La barra de un bar. Final de verano: septiembre ya avanzado donde van quedando pocos veraneantes. Dos hombres, ya entrados en la sesentena, están hablando de sus vidas. De lo que hicieron o no hicieron o de lo que les hubiese gustado hacer e hicieron o no dejaron de hacer por circunstancias. La gestualidad de ambos responde a la de homosexuales de impronta contenida de la que se vislumbra una existencia que durante mucho tiempo ha debido mantener su sexualidad disimulada. Hay tristeza en sus rostros, esa que arrastra muchos silencios, deseos mudos, dolor lacerante y renuncia. Por su conversación, ambos se fueron de su pueblo, quizá este, hace tiempo buscando ser libres o al menos expresar su sentimientos y gustos sin las coordenadas del que dirá la homofobia rampante. Hicieron sus vidas en ciudades grandes, pero incluso ahí mantuvieron la mascara de la normativa, apocaron el gesto de cierta femineidad y rehuyeron cualquier expresión descarada que pudiera provocar la risa o el rechazo en sus nuevos entornos. O simplemente miedo a los abismos.
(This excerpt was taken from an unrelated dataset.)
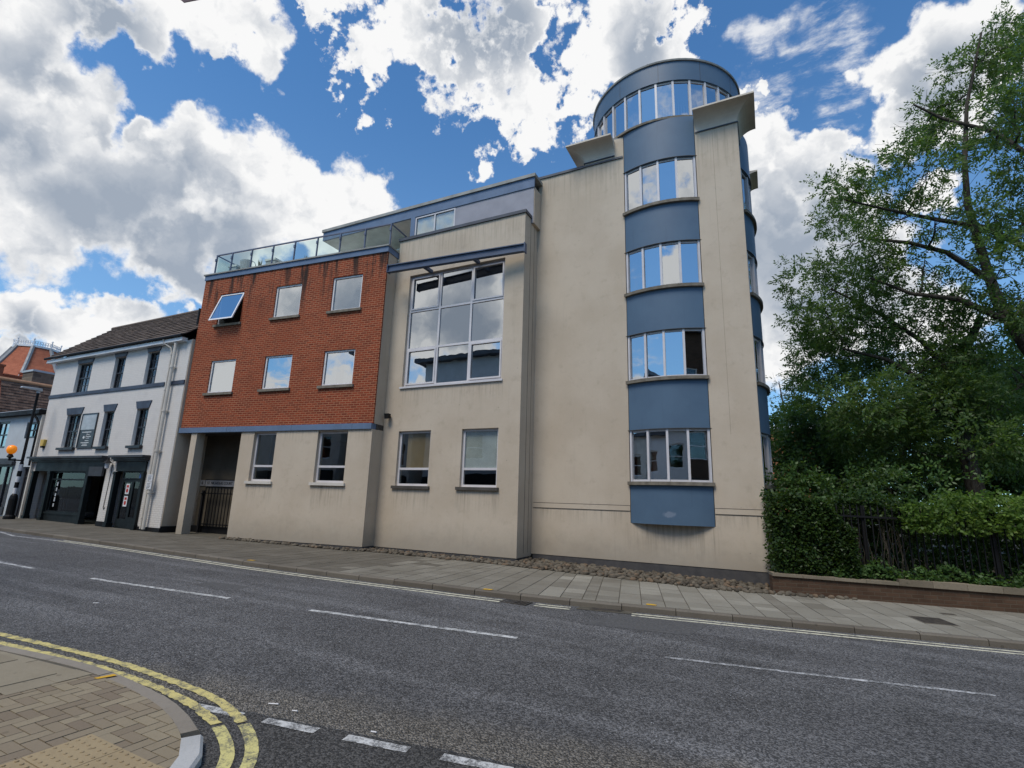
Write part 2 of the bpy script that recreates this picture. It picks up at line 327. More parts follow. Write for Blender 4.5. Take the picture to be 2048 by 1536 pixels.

En la conversación, uno de ellos se arrepiente de haberse ido del pueblo. Tiene una sensación de haber perdido el hilo de su juventud. Al correr del tiempo -dice- se ha percatado que tampoco hacia falta tanta ocultación y a cambio cada vez que volvía a su tierra está le parecía más extraña, con más paisajes humanos desconocidos y especialmente la familia de la que los padres ya habían desaparecido. ¿Los amigos y amigas de entonces? No había vínculo que les uniera y se reducían a recuerdos de niñez, alguno de juventud o escuetos y fríos saludos de cortesía. ¿En la ciudad?, siempre estuvo tocado por la añoranza.
El otro se ha forjado en la conformidad, el orden, las reglas como narrativa de señorita soltera consecuente con su estatus y sus años, recatado, comedido, silencioso, monacal en aceptar su tormento y meticuloso en el planchado del atuendo nada sospechoso de cualquier heterodoxia. Así, dice a su compañero de barra que, pese a todo (¿a los silencios?), es feliz y pasa a contarle la metódica vida en su reloj biológico. En la conformidad no hay nada que reseñar.
De repente, un perfume rancio parece envolverlos con aspecto de señoras ajadas, espectrales, antiguas; turbias en la polvareda acumulada al sacudir una alfombra de una estancia cerrada en lustros, décadas, siglos y que son memoria de la juventud que fueron y que han encarnado al presente en una suerte de estrafalarias presencias que brotan hacia fuera, pese al pesado fuselaje con el que armaron su existencia. Una vez desarmados, son dos híbridos contándose como lindezas el desastre. Y ahora sí, en caída libre al abismo.